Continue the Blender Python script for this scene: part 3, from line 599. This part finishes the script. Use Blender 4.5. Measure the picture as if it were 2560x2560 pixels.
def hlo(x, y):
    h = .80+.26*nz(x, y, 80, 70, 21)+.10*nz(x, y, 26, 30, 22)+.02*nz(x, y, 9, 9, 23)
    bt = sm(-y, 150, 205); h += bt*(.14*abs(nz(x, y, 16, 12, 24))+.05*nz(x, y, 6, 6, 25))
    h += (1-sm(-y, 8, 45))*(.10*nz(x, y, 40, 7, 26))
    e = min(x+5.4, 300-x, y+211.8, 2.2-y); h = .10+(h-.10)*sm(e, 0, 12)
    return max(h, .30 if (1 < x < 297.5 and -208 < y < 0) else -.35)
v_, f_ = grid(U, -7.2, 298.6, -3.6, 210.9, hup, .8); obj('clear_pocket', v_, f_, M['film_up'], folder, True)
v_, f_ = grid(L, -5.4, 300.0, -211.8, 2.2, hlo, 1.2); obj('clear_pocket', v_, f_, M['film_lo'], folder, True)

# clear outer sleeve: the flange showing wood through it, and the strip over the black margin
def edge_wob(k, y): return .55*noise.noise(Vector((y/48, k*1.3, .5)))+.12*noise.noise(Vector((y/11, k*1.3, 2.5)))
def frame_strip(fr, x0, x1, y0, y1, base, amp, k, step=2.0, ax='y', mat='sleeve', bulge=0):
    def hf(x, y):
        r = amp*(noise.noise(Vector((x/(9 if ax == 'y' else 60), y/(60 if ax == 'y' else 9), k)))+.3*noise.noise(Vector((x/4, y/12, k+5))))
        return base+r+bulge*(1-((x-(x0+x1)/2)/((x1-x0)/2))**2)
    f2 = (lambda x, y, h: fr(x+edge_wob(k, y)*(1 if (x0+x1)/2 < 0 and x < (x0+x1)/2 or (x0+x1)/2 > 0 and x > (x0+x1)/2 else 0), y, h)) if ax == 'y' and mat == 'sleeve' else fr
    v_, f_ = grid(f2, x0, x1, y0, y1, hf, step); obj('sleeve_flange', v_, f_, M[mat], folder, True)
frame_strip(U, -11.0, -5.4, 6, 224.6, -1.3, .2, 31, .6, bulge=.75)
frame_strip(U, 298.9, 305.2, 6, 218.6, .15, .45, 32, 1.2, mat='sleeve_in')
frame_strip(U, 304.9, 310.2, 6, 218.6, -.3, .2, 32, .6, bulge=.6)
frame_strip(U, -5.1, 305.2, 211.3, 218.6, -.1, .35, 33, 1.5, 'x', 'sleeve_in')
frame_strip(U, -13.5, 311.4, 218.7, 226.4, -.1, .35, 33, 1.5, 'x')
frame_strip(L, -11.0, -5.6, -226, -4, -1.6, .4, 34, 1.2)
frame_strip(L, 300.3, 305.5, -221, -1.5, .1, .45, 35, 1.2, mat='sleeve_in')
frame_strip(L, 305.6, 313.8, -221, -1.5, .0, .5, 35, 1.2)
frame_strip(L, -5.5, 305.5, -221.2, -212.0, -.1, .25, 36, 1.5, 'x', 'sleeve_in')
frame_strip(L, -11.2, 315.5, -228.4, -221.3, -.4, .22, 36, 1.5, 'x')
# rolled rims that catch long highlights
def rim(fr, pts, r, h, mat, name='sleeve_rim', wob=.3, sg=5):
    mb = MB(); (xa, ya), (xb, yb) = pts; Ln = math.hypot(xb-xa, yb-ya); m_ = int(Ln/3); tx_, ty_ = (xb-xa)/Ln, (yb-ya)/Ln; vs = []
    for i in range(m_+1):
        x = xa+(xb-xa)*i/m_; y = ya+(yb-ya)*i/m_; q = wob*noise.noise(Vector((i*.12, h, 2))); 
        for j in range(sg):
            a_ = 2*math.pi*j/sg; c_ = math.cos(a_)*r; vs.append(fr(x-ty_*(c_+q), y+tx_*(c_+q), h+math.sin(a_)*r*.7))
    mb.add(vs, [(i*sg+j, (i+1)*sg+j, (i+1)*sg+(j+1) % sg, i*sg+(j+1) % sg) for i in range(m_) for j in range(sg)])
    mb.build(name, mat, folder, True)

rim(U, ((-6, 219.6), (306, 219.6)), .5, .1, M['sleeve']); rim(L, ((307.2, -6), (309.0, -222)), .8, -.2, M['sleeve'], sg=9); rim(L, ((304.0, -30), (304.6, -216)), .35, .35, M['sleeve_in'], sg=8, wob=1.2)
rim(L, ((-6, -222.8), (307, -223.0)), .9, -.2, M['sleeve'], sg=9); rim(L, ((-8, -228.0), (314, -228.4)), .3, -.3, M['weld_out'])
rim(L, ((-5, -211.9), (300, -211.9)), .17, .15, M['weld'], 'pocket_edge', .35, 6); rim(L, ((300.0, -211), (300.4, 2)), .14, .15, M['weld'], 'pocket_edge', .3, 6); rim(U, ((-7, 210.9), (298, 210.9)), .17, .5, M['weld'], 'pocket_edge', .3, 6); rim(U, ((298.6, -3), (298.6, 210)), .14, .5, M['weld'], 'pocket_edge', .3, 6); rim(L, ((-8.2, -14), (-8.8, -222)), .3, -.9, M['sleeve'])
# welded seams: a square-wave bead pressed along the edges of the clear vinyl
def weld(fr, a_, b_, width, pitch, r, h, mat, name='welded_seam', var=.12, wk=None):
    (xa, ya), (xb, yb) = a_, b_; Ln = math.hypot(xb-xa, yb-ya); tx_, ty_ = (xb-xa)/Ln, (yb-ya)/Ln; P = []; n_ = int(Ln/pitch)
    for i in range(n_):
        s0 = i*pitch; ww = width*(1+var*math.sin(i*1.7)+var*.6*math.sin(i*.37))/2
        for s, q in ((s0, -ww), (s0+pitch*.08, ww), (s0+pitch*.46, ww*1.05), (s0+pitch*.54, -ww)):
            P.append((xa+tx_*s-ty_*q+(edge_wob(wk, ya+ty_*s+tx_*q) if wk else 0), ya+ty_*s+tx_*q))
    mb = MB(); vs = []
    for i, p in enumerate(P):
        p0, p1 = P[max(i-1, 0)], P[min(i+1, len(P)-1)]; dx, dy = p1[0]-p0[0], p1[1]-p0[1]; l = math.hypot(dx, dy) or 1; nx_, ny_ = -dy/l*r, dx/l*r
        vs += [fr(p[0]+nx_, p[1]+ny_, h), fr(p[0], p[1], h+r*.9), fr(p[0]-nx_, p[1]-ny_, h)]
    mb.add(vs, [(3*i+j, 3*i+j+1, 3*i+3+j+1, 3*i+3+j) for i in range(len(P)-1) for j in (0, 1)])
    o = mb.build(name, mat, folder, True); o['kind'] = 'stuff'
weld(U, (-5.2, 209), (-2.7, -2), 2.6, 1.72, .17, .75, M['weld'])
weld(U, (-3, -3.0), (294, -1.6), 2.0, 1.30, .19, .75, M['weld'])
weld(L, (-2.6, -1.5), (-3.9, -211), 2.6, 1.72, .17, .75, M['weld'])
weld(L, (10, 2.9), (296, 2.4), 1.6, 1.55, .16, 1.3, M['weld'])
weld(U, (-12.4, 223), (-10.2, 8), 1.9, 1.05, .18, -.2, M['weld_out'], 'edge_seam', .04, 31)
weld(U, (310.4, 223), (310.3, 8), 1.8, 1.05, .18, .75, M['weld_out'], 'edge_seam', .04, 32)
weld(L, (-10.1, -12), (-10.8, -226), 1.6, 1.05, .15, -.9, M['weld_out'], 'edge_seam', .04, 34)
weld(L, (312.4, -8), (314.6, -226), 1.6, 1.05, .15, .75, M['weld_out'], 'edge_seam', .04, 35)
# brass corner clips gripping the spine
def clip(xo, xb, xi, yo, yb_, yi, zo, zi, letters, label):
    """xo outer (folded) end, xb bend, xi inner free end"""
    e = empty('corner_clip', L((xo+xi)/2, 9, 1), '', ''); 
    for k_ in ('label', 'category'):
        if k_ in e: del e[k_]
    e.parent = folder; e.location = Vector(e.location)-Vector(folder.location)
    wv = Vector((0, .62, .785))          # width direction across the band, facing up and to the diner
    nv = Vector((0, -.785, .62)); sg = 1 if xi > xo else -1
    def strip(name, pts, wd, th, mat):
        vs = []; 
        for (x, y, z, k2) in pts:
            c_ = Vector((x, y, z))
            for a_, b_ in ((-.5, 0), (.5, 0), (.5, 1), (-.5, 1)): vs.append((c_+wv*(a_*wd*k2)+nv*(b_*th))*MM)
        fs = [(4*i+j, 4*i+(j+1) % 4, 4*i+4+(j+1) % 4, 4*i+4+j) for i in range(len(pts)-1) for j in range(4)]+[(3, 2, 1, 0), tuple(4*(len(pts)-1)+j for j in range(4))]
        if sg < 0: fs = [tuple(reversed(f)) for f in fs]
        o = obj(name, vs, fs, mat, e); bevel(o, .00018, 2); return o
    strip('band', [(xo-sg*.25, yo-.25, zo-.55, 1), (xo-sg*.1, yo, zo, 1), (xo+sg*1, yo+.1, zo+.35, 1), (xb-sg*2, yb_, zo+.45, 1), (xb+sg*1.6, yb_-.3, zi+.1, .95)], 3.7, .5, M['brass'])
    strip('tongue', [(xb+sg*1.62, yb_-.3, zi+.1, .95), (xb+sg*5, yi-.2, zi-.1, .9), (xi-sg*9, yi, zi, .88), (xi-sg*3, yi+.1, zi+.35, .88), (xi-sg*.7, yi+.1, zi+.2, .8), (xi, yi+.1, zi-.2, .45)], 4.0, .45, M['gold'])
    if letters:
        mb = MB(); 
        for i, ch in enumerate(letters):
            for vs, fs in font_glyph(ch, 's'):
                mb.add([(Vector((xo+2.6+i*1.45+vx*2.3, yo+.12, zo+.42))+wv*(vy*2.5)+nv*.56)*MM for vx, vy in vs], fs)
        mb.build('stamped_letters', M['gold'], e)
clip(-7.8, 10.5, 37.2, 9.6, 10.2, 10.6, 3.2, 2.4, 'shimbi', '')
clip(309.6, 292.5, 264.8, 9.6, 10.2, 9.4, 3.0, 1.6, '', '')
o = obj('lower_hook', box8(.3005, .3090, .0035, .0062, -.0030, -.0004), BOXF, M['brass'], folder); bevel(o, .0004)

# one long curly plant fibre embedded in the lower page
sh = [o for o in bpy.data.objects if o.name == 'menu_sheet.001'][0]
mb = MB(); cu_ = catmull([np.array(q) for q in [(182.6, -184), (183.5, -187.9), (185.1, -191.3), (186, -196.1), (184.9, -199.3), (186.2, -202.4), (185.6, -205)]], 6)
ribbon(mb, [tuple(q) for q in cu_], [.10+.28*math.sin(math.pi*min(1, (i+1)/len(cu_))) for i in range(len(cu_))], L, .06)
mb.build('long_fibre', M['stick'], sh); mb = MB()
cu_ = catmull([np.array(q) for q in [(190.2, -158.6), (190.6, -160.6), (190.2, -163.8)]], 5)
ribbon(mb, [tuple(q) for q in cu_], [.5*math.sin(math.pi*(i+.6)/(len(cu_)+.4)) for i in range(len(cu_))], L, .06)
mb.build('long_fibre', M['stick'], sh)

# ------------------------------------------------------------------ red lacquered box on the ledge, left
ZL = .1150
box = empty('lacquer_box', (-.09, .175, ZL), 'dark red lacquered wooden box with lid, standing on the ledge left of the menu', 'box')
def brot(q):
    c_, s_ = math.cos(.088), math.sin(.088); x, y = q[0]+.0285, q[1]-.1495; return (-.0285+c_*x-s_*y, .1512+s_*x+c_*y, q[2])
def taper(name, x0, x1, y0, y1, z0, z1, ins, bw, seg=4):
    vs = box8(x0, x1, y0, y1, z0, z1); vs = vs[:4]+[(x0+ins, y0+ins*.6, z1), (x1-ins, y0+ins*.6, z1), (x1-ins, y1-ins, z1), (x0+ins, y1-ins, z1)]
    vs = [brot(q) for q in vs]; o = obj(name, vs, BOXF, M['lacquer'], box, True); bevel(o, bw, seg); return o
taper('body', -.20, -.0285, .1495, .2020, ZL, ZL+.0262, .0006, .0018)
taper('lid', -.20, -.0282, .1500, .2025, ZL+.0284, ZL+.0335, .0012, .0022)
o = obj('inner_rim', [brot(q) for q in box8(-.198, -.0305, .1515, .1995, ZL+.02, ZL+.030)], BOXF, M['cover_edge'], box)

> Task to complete
Set down each line of the material verbatim, from the first line through the line that contains "v_, f_ = grid(L, -5.4, 300.0, -211.8, 2.2, hlo, 1.2);".

> Exercise solution
Continue the Blender Python script for this scene: part 3, from line 599. This part finishes the script. Use Blender 4.5. Measure the picture as if it were 2560x2560 pixels.
def hlo(x, y):
    h = .80+.26*nz(x, y, 80, 70, 21)+.10*nz(x, y, 26, 30, 22)+.02*nz(x, y, 9, 9, 23)
    bt = sm(-y, 150, 205); h += bt*(.14*abs(nz(x, y, 16, 12, 24))+.05*nz(x, y, 6, 6, 25))
    h += (1-sm(-y, 8, 45))*(.10*nz(x, y, 40, 7, 26))
    e = min(x+5.4, 300-x, y+211.8, 2.2-y); h = .10+(h-.10)*sm(e, 0, 12)
    return max(h, .30 if (1 < x < 297.5 and -208 < y < 0) else -.35)
v_, f_ = grid(U, -7.2, 298.6, -3.6, 210.9, hup, .8); obj('clear_pocket', v_, f_, M['film_up'], folder, True)
v_, f_ = grid(L, -5.4, 300.0, -211.8, 2.2, hlo, 1.2); obj('clear_pocket', v_, f_, M['film_lo'], folder, True)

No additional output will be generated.